Half a Willamette

The new Celeron core is based on a 128KB L2 version of the original Willamette core that the Pentium 4 debuted with in November of 2000. Unlike previous-generation Celerons, the Willamette-128 core is no different architecturally than the Pentium 4's old Willamette core. The cache organization and mapping algorithms are still the same, the only difference is that the Celeron core is only outfitted with a 128KB L2 cache instead of the 256KB cache present on the original Pentium 4.

Only having a 128KB L2 cache increases the Celeron's dependency on a high-speed memory bus. Luckily, the processor will work just fine on an 845 or 850 platform both of which offer a significantly larger amount of memory bandwidth than the i815 that the older Celerons were often paired with. With only a 128KB L2 cache, the new Celeron would appreciate the higher bandwidth i850 even more than the Pentium 4. Keep in mind that the short-lived Tualatin based Celeron processors had a 256KB L2 cache; there are situations where the new core can be outperformed by its predecessor.

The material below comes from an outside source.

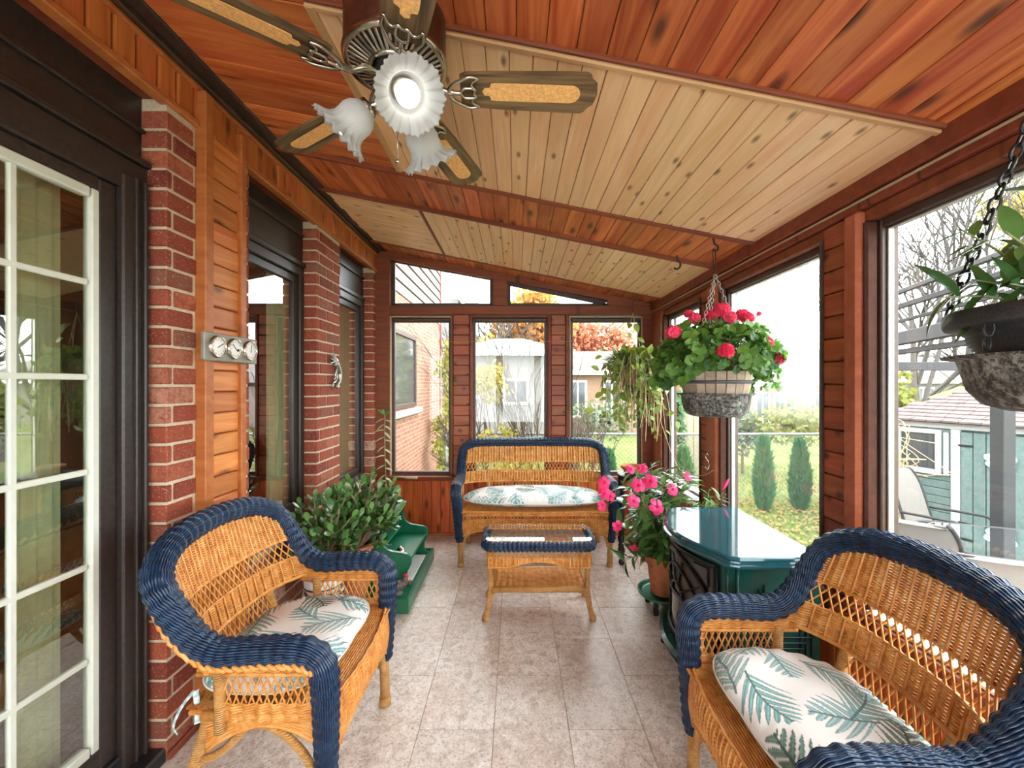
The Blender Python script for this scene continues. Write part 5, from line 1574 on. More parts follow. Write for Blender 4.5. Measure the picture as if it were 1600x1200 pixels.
# tall stem plant
ts = thing('tall_stem_plant', 'tall single stem plant with narrow silvery leaves in front of the corner window', 'plant', (-1.06, 3.36, 0))
pot(ts, (-1.06, 3.42, 0), .07, .095, .50, 'terracotta')
nl_ = [leaf_mesh('narrow_leaf', .095, .026, plain('silvery_leaf', (.34, .42, .22), .4, 0, .4, 20), .1, .3, 5)]
P = catmull([(-1.06, 3.42, .48), (-1.055, 3.36, .75), (-1.05, 3.33, 1.0), (-1.045, 3.32, 1.16)], 10)
MB().tubes(P, .004, 6).build('stem', M['stem'], ts, True)
it = []
for i in range(17):
    q = int(5 + i * 25 / 17); sd = 1 if i % 2 else -1
    it.append((P[q], unit((sd * .75, -.5, .10 - .25 * (i % 3))), (0, -.3, 1), .85))
scatter(ts, nl_, it, 40)
it = [(P[-1], unit((sx, -.4, .8)), (0, -.8, .5), .8) for sx in (-.8, -.2, .5, .9)]
scatter(ts, ml, it, 10)

# --- mandevillas
fm = MB()
for k in range(5):
    a = k * 2 * PI / 5; c_, s_ = math.cos(a), math.sin(a)
    V = [(.004 * c_, .004 * s_, 0)]
    for t_, w_ in ((.35, .008), (.7, .0155), (1.0, .008)):
        r_ = .034 * t_
        V += [(r_ * c_ - w_ * s_, r_ * s_ + w_ * c_, .004 - .010 * t_ ** 2 + .004), (r_ * c_ + w_ * s_, r_ * s_ - w_ * c_, .004 - .010 * t_ ** 2)]
    fm.add(V, [(0, 2, 1), (1, 2, 4, 3), (3, 4, 6, 5)])
fm.lathe([(.003, -.05), (.005, -.02), (.011, .002)], 8)
FLOW = fm.mesh('mandevilla_flower', M['pink2'], True)
ma = thing('mandevilla', 'pink flowering mandevilla in a terracotta pot beside the green stove', 'plant', (.93, 2.60, .12))
pot(ma, (.925, 2.60, .105), .078, .105, .235, 'terracotta', .010, 'pot', .045)
it = []
r = random.Random(4)
for k in range(76):
    a = r.uniform(0, 2 * PI); R_ = r.uniform(.04, .28); zt = .42 + r.uniform(0, .52) * (1 - R_ * .8)
    tx, ty = .875 + R_ * math.cos(a) * 1.05, 2.60 + R_ * math.sin(a) * .8
    if k % 5 == 0: zt = r.uniform(.28, .45)
    tx = min(tx, 1.19); tx -= .03 * (k % 3 == 0)
    it += sprig(ma, (.925 + .03 * math.cos(a), 2.60 + .03 * math.sin(a), .32), (tx, ty, zt), 13, 1.12, 40 + k, 1.1)
scatter(ma, ml, it, 290)
for px, py, dy, s, tilt in ((944, 754, -.05, 1.15, 1.2), (944, 770, -.05, 1.1, 1.2), (953, 775, -.02, 1.0, 1.3), (941, 790, -.04, 1.0, 1.3), (985, 733, -.06, .9, .9), (1004, 732, -.06, .95, .9), (997, 758, -.12, 1.3, 1.0), (1016, 752, -.12, 1.35, 1.0), (1051, 765, -.06, 1.15, 1.1), (990, 783, -.16, 1.15, 1.2), (1026, 792, -.16, 1.4, 1.2), (965, 822, -.1, 1.0, 1.6), (991, 857, -.06, .9, 2.2), (1075, 744, .05, 1.0, 1.0), (1082, 786, .0, .7, 1.1)):
    y = 2.56 + dy; p = Vector(((px - 806) / F * y, y, CAMZ - (py - 601) / F * y))
    rot = Matrix.Rotation(r.uniform(-.5, .5), 4, 'Z') @ Matrix.Rotation(tilt, 4, 'X') @ Matrix.Rotation(r.uniform(0, 2), 4, 'Z')
    link('flower', FLOW, ma, None, Matrix.Translation(p) @ rot @ Matrix.Scale(s, 4))
sd_ = thing('pot_caddy', 'round green tray on black casters under the mandevilla pot', 'stand', (.925, 2.60, 0))
MB().lathe([(.001, .085), (.13, .085), (.155, .10), (.16, .118), (.152, .118), (.145, .102), (.125, .097), (.001, .097)], 40, (.925, 2.60, 0)).build('tray', M['green_paint'], sd_, True)
for k in range(4):
    a = k * PI / 2 + .8; x, y = .925 + .11 * math.cos(a), 2.60 + .11 * math.sin(a)
    MB().lathe([(.018, .05), (.012, .086)], 10, (x, y, 0), True).build('stem', M['black'], sd_)
    w_ = MB().tubes([(x - .012, y, .024), (x + .012, y, .024)], .024, 14).build('caster', M['black'], sd_, True)
m2 = thing('mandevilla', 'smaller leafy mandevilla with one bud behind the green stove top', 'plant', (1.09, 2.48, 0))
pot(m2, (1.10, 2.46, 0), .085, .11, .52, 'terracotta')
it = []
for k in range(12):
    a = r.uniform(0, 2 * PI); R_ = r.uniform(.04, .15)
    it += sprig(m2, (1.10, 2.46, .49), (1.11 + R_ * math.cos(a) * .8, 2.46 + R_ * math.sin(a), .62 + r.uniform(0, .16)), 10, .72, 140 + k, 1.1)
scatter(m2, ml, it, 130)
p = Vector((1.228, 2.44, .81)); MB().lathe([(.002, -.03), (.008, -.01), (.010, .01), (.002, .045)], 10).build('bud', M['pink2'], m2, True).matrix_basis = Matrix.Translation(p) @ Matrix.Rotation(.5, 4, 'Y')
tc = thing('terracotta_bowl', 'empty shallow terracotta bowl on the black turned leg table', 'bowl', (.93, 3.34, .682))
MB().lathe([(.001, .683), (.052, .683), (.070, .725), (.085, .730), (.086, .752), (.077, .752), (.062, .70), (.001, .694)], 28, (.93, 3.34, 0)).build('bowl', M['terracotta'], tc, True)
# ------------------------------------------------------------------ the garden and the neighbours
GZ = -0.63
def lawn_mat():
    t = NT('autumn_lawn'); p = t.coord()
    f = t.noise(p, .55, 4, .6); g = t.noise(p, 9, 4, .7); h = t.noise(p, 45, 2, .7)
    col = t.ramp(f, [(.35, (0.078, 0.12, 0.03)), (.5, (0.132, 0.168, 0.048)), (.62, (0.216, 0.204, 0.072)), (.75, (0.18, 0.12, 0.066))])
    col = t.mix(t.ramp(g, [(.45, (0, 0, 0)), (.7, (0.48, 0.48, 0.48))]), col, (0.252, 0.228, 0.072))
    col = t.mix(t.math('MULTIPLY', h, .35), col, (0.042, 0.072, 0.018))
    t.set(col, .95, 0, .1); return t.m
M['lawn'] = lawn_mat()
MB().box(-30, 40, YF + .15, 60, GZ - .3, GZ, .01).box(1.5, 40, -12, YF + .15, GZ - .3, GZ, .01).build('ground', M['lawn'], None, False, 'structure')
M['paving'] = plain('patio_paving', (0.143, 0.134, 0.126), .9, var=.2, scale=8)
MB().box(1.45, 6.0, -3, 5.0, GZ - .05, GZ + .012, .004).build('patio', M['paving'], None, False, 'structure')
r = random.Random(12)
gm = MB(); V = []; 
for i in range(14000):
    y = 4.1 + 6.5 * r.random() ** 1.3; x = (r.uniform(-.15, .78)) * y
    if x < 1.5 and y < 4.2: continue
    if 1.4 < x < 6.0 and y < 5.05: continue
    a = r.uniform(0, 2 * PI); w = r.uniform(.006, .012); hgt = r.uniform(.03, .09)
    V += [(x - w * math.cos(a), y - w * math.sin(a), GZ), (x + w * math.cos(a), y + w * math.sin(a), GZ), (x + r.gauss(0, .03), y + r.gauss(0, .03), GZ + hgt)]
gm.add(V, np.arange(len(V)).reshape(-1, 3))
M['blades'] = leaf_mat('grass_blade', (0.072, 0.114, 0.024), (0.228, 0.24, 0.06), .7, .3)
tag(gm.build('grass', M['blades'], None, False, 'stuff'), 'yellow green grass of the lawn beyond the windows', 'grass')
fl_ = MB(); V = []; F_ = []
for i in range(1600):
    y = r.uniform(4.3, 7.4); x = r.uniform(.25, .95) * y
    if x < 6 and y < 5.05: continue
    a = r.uniform(0, 2 * PI); s_ = r.uniform(.02, .04); k = len(V)
    c_, sn = math.cos(a) * s_, math.sin(a) * s_
    V += [(x - c_, y - sn, GZ + .035), (x + sn, y - c_, GZ + .055), (x + c_, y + sn, GZ + .035), (x - sn, y + c_, GZ + .05)]; F_.append((k, k + 1, k + 2, k + 3))
fl_.add(V, F_)
M['fallen'] = leaf_mat('fallen_leaf', (0.24, 0.102, 0.048), (0.372, 0.27, 0.072), .8, .2)
tag(fl_.build('fallen_leaves', M['fallen'], None, False, 'stuff'), 'fallen brown and yellow leaves scattered on the lawn', 'leaves')

# chain link fence along the back of the lawn
M['galv'] = plain('galvanised', (0.252, 0.264, 0.264), .5, .6, .1)
fe = thing('chain_link_fence', 'grey chain link fence along the back of the lawn', 'fence', (2.5, 7.15, GZ))
FX0, FX1, FY, FT = -1.2, 7.6, 7.15, .55
MB().tubes([(FX0, FY, FT), (FX1, FY, FT)], .022, 8).build('top_rail', M['galv'], fe, True)
x = FX0
while x <= FX1 + .01:
    MB().tubes([(x, FY, GZ), (x, FY, FT + .04)], .026, 8).ball((x, FY, FT + .05), .032, 8, 6).build('post', M['galv'], fe, True); x += 2.2
P = []
H = FT - GZ - .04; st_ = .075
for sgn in (1, -1):
    for x in np.arange(FX0 - (H if sgn > 0 else 0), FX1 + (0 if sgn > 0 else H), st_):
        a = np.array((x, FY + .012, GZ + .02)); b = a + np.array((sgn * H, 0, H))
        t0, t1 = 0, 1
        for lim_, s0 in ((FX0, 1), (FX1, -1)):
            fa, fb = (a[0] - lim_) * s0, (b[0] - lim_) * s0
            if fa < 0 and fb < 0: t0, t1 = 1, 0; break
            if fa < 0: t0 = max(t0, fa / (fa - fb))
            if fb < 0: t1 = min(t1, fa / (fa - fb))
        if t1 - t0 > .02: P.append((a + (b - a) * t0, a + (b - a) * t1))
MB().tubes(np.array(P), .0028, 3, cap=False).build('wire_mesh', M['galv'], fe, False, 'stuff')

# foliage clouds
def cloud(parent, name, mat, c, ax_, n, size, seed, hollow=.35, kind='stuff'):
    g_ = np.random.default_rng(seed)
    d = unit(g_.normal(size=(n, 3))); rr = (hollow + (1 - hollow) * g_.random(n)) 
    p = np.array(c) + d * rr[:, None] * np.array(ax_) * (1 + .18 * np.sin(d[:, :1] * 5 + seed) * np.cos(d[:, 2:] * 4))
    e1 = unit(g_.normal(size=(n, 3))); e2 = unit(np.cross(e1, g_.normal(size=(n, 3))))
    s_ = size * g_.uniform(.6, 1.3, n)[:, None]
    V = np.stack((p - e1 * s_ * .5, p + e2 * s_ * .35, p + e1 * s_ * .5, p - e2 * s_ * .35), 1).reshape(-1, 3)
    return MB().add(V, np.arange(4 * n).reshape(-1, 4)).build(name, mat, parent, False, kind)
def grow(base, height, seed, levels=5, spread=.55, r0=.10, nb=3, lean=(0, 0)):
    r_ = random.Random(seed); segs = []
    def rec(p, d, L, rad, lv):
        q = np.array(p); pts = [q]; dd = np.array(d)
        for i in range(4):
            dd = unit(dd + np.array((r_.gauss(0, .10), r_.gauss(0, .10), r_.gauss(0, .05) + .03))); q = q + dd * L / 4; pts.append(q)
        segs.append((np.array(pts), rad))
        if lv == 0: return
        for k in range(nb + (1 if r_.random() < .4 else 0)):
            f = r_.uniform(.45, 1.0); pt = pts[int(f * 4)]
            nd = unit(dd + np.array((r_.gauss(0, spread), r_.gauss(0, spread), r_.gauss(.1, spread * .6))))
            rec(pt, nd, L * r_.uniform(.58, .82), max(.0045, rad * r_.uniform(.55, .72)), lv - 1)
    rec(base, unit((lean[0], lean[1], 1)), height * .34, r0, levels)
    return segs
def tree_mesh(segs, k=4):
    mb = MB()
    for P, rad in segs: mb.tubes(P[None], np.linspace(rad, rad * .62, len(P)), k if rad > .01 else 3, cap=False)
    return mb
M['cedar'] = leaf_mat('cedar_green', (.04, .12, .05), (.10, .22, .09), .7, .15)
def cedar(x, y, h, w, label, seed):
    t = thing('cedar_shrub', label, 'shrub', (x, y, GZ), 'young cedars along the fence')
    g_ = np.random.default_rng(seed); n = 2200
    z = g_.random(n); a = g_.uniform(0, 2 * PI, n); rr = w * (np.sin(np.clip(z * .92 + .08, 0, 1) * PI) ** .55) * (1 - .35 * z) * g_.uniform(.55, 1.05, n)
    p = np.stack((x + rr * np.cos(a), y + rr * np.sin(a), GZ + .02 + z * h), 1)
    o = np.stack((np.cos(a) * .4, np.sin(a) * .4, np.ones(n)), 1); o = unit(o + g_.normal(scale=.25, size=(n, 3))); s2 = unit(np.cross(o, g_.normal(size=(n, 3))))
    V = np.stack((p - s2 * .018, p + s2 * .018, p + o * .11), 1).reshape(-1, 3)
    MB().add(V, np.arange(3 * n).reshape(-1, 3)).build('foliage', M['cedar'], t, False, 'stuff')
    MB().tubes([(x, y, GZ), (x, y, GZ + h * .8)], .025, 6).build('trunk', M['bark'], t, True)
for i, (px, y, h, w, lab) in enumerate(((952, 6.4, .95, .13, 'young cedar by the fence seen past the loveseat corner'), (1068, 6.6, .98, .17, 'young cedar by the fence seen under the trailing plant'), (1193, 6.7, 1.14, .155, 'middle young cedar by the fence in the foggy window'), (1250, 6.7, 1.10, .16, 'young cedar by the fence beside the slatted post'), (1420, 6.8, 1.1, .22, 'young cedar by the fence behind the garden shed'))):
    cedar((px - 806) / F * y, y, h, w, lab, 30 + i)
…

Keep in mind that the first generation Pentium 4s didn't always fare so well against the Pentium III and especially the Tualatin based processors. Now with a smaller L2 cache, it will take even more for the Celeron to do well. For information on the NetBurst architecture behind the Celeron take a look at our one page explanation of its strengths and weaknesses.

The new Celeron also uses the now "old" 100MHz quad-pumped FSB, delivering a total of 3.2GB/s of FSB bandwidth. This won't be a limitation for quite a while as the Celeron won't be ramping up to clock speeds nearly as high or nearly as quickly as with the Pentium 4. The quad-pumped FSB fixes an age-old problem with the Celeron - a lack of FSB bandwidth, and when paired with DDR memory on an i845 or even RDRAM on an i850 the issue of low main memory bandwidth is nonexistent as well.

The introductory speed of the new processor is 1.7GHz running at 1.75V. Remembering that this is a 0.18-micron core helps explain the reason behind the high core voltage. Speaking of which, the new Celeron is only being introduced on the 0.18-micron process but will undoubtedly migrate down to 0.13-micron as quickly as possible. Intel still has a good amount of 0.18-micron manufacturing capacity and until those fabs get converted over for 0.13-micron production we won't see a significant push for a smaller Celeron (the 128KB L2 cache already makes it very cheap to produce).

Although the use of Intel's 0.18-micron severely limits the overclocking potential of the chip, remember that Intel got the Pentium 4 up to 2GHz on this process and that was with twice as much cache and significantly more transistors.

It's safe to assume that after the Celeron hits 2GHz Intel will transition it to a derivative of the Northwood core, most likely with a 256KB L2 cache. But until that time we have to deal with the warm-running 0.18-micron Celeron at 1.7GHz.